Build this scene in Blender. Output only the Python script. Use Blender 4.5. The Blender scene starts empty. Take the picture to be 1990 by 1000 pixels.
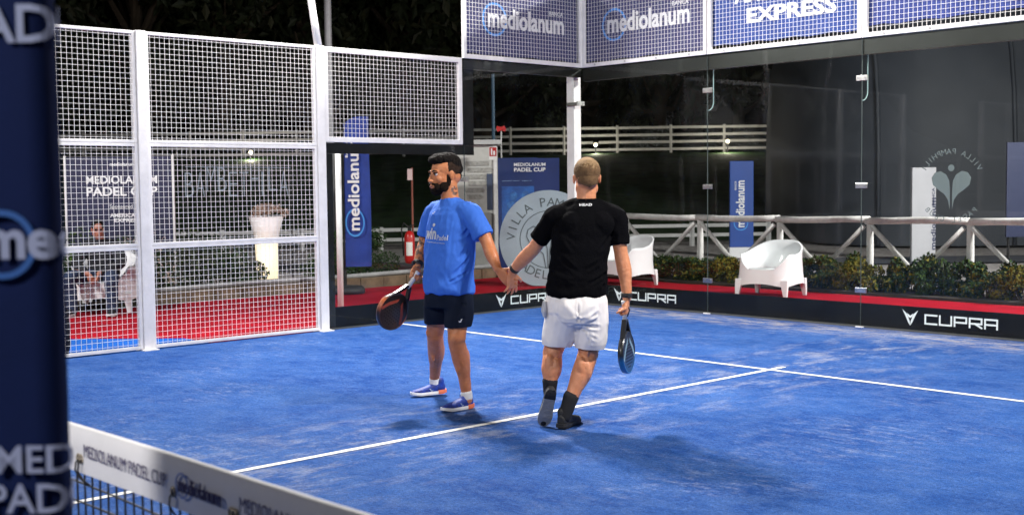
import bpy, bmesh, math, random
from mathutils import Vector, Matrix, noise
from mathutils.bvhtree import BVHTree
R = math.radians
rnd = random.Random(7)
V = Vector
sc = bpy.context.scene
COL = sc.collection

# ---------------------------------------------------------------- camera
cd = bpy.data.cameras.new('camera'); cam = bpy.data.objects.new('camera', cd); COL.objects.link(cam)
CAM = V((10.7344, -11.2402, 1.5298)); yaw, pit, roll = 2.392266, -0.0601944, -0.0109312
fw = V((math.cos(pit)*math.cos(yaw), math.cos(pit)*math.sin(yaw), math.sin(pit)))
r0 = fw.cross(V((0, 0, 1))).normalized(); u0 = r0.cross(fw)
rr = r0*math.cos(roll)+u0*math.sin(roll); uu = u0*math.cos(roll)-r0*math.sin(roll)
M = Matrix((( rr.x, uu.x, -fw.x, CAM.x), (rr.y, uu.y, -fw.y, CAM.y), (rr.z, uu.z, -fw.z, CAM.z), (0, 0, 0, 1)))
cam.matrix_world = M
cd.sensor_width = 36; cd.lens = 2348.08/1990*36; cd.clip_end = 400; cd.clip_start = .05
cd.dof.use_dof = True; cd.dof.focus_distance = 8.3; cd.dof.aperture_fstop = 4.6
sc.camera = cam
# ---------------------------------------------------------------- night sky, exposure
w = bpy.data.worlds.new('World'); sc.world = w; w.use_nodes = True
nt = w.node_tree; bg = nt.nodes['Background']
sky = nt.nodes.new('ShaderNodeTexSky'); sky.sky_type = 'NISHITA'; sky.sun_disc = False
sky.sun_elevation = R(-4); sky.sun_rotation = R(200)
nt.links.new(sky.outputs[0], bg.inputs[0]); bg.inputs[1].default_value = .05
sc.view_settings.view_transform = 'Standard'; sc.view_settings.look = 'None'
sc.view_settings.gamma = 1; sc.view_settings.use_curve_mapping = False; sc.view_settings.exposure = 0.0
sc.cycles.max_bounces = 7; sc.cycles.transparent_max_bounces = 16; sc.cycles.glossy_bounces = 4
sc.cycles.diffuse_bounces = 3; sc.cycles.sample_clamp_indirect = 4
MAST_W = 245.0      # watts per floodlight head

# ---------------------------------------------------------------- materials
MATS = {}
def mat(name, col, rough=.6, metal=0, bump=0, bscale=60, var=0, vscale=4, col2=None, spec=.5, emit=None, estr=0, sub=0, coat=0, stretch=None):
    if name in MATS: return MATS[name]
    m = bpy.data.materials.new(name); m.use_nodes = True; MATS[name] = m
    t = m.node_tree; b = t.nodes['Principled BSDF']; L = t.links.new
    b.inputs['Base Color'].default_value = (*col, 1); b.inputs['Roughness'].default_value = rough
    b.inputs['Metallic'].default_value = metal; b.inputs['Specular IOR Level'].default_value = spec
    b.inputs['Coat Weight'].default_value = coat
    if sub:
        b.inputs['Subsurface Weight'].default_value = sub; b.inputs['Subsurface Radius'].default_value = (.02, .008, .004); b.inputs['Subsurface Scale'].default_value = .6
    if emit:
        b.inputs['Emission Color'].default_value = (*emit, 1); b.inputs['Emission Strength'].default_value = estr
    co = t.nodes.new('ShaderNodeTexCoord').outputs['Object']
    if stretch:
        mp = t.nodes.new('ShaderNodeMapping'); mp.inputs['Scale'].default_value = stretch; L(co, mp.inputs[0]); co = mp.outputs[0]
    if var or col2:
        n = t.nodes.new('ShaderNodeTexNoise'); n.inputs['Scale'].default_value = vscale; n.inputs['Detail'].default_value = 6; n.inputs['Roughness'].default_value = .65
        L(co, n.inputs['Vector'])
        rp = t.nodes.new('ShaderNodeValToRGB'); rp.color_ramp.elements[0].position = .3; rp.color_ramp.elements[1].position = .7
        c2 = col2 or tuple(c*(1-var) for c in col); c1 = col if col2 else tuple(min(1, c*(1+var*.5)) for c in col)
        rp.color_ramp.elements[0].color = (*c2, 1); rp.color_ramp.elements[1].color = (*c1, 1)
        L(n.outputs[0], rp.inputs[0]); L(rp.outputs[0], b.inputs['Base Color'])
    if bump:
        n = t.nodes.new('ShaderNodeTexNoise'); n.inputs['Scale'].default_value = bscale; n.inputs['Detail'].default_value = 4
        L(co, n.inputs['Vector']); bp = t.nodes.new('ShaderNodeBump'); bp.inputs['Strength'].default_value = bump; bp.inputs['Distance'].default_value = .01
        L(n.outputs[0], bp.inputs['Height']); L(bp.outputs[0], b.inputs['Normal'])
    return m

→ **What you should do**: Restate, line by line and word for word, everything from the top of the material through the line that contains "COL = sc.collection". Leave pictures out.

→ **Output for this exercise**:
Build this scene in Blender. Output only the Python script. Use Blender 4.5. The Blender scene starts empty. Take the picture to be 1990 by 1000 pixels.
import bpy, bmesh, math, random
from mathutils import Vector, Matrix, noise
from mathutils.bvhtree import BVHTree
R = math.radians
rnd = random.Random(7)
V = Vector
sc = bpy.context.scene
COL = sc.collection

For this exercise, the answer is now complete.